4. Continuing that theme, Lewis has no time for the insipid platitudes of technocratic modernity. The evil men whom Ransom battles are, in the end, hollowed out by the nihilism of cultural-scientific self-preservation, while lacking any guiding principles—not even the well-being of humanity as such—that might garner qualified praise as splendid vices. Knowledge for the sake of power for the sake of perpetuation of knowledge for the sake of power for the sake of ... until kingdom come. Lewis may be guilty of nostalgia at times, but he knows the problems of his day, not at the surface, but at the root; or rather, in the sickness of soul that drives soul-denying men to seek immortality at all costs. The narrative function of beauty in "the heavens" of "space" in the Trilogy drives this home: knowledge without wonder is finally the libido dominandi, now naked yet "clothed" in society's approbation. This is the enemy to be resisted to the end.
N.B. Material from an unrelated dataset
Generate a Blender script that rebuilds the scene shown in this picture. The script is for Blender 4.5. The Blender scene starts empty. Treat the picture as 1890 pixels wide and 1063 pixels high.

5. Lewis's Space Trilogy works also—as so many interplanetary stories do—as an allegory or metaphor for imperialism, and although Lewis was guilty of many of the biases and prejudices of his day, he knew that colonization and domination of other peoples and cultures was an offense against God and the fruit of original sin. Moreover, closer to his literary expertise, he knew the extent to which such domination is often an expression of ignorance and impotence, the exercise of force masking the insecurity of a fearful people. Culturally this expresses itself in a parochialism both of space and of time; Lewis termed the latter "chronological snobbery." Just as the European peoples thought themselves superior to peoples from other continents, so they (and others) thought (and think) themselves superior to people from the past. The two are related and inseparable: when Ransom listens to Oyarsa, part of his instruction consists of unlearning the modern prejudice against "difference," whether found across the sea or across the ages.

6. Finally, Lewis the theologian always emerges in dialogue between (say) his former self, Ransom, and his would-be present self, the unbent creatures of Malacandra or their eldila or Oyarsa himself. I long to read these stories with my children because those dialogues will themselves be occasions for them to hear ancient spiritual truths articulated in the clearest, freshest of ways. How odd: to hear the gospel lucidly spoken by being made strange on the lips of alien beings in a fictional novel. But when we find ourselves loving C. S. Lewis's novels, that's just one of the many reasons why we love them.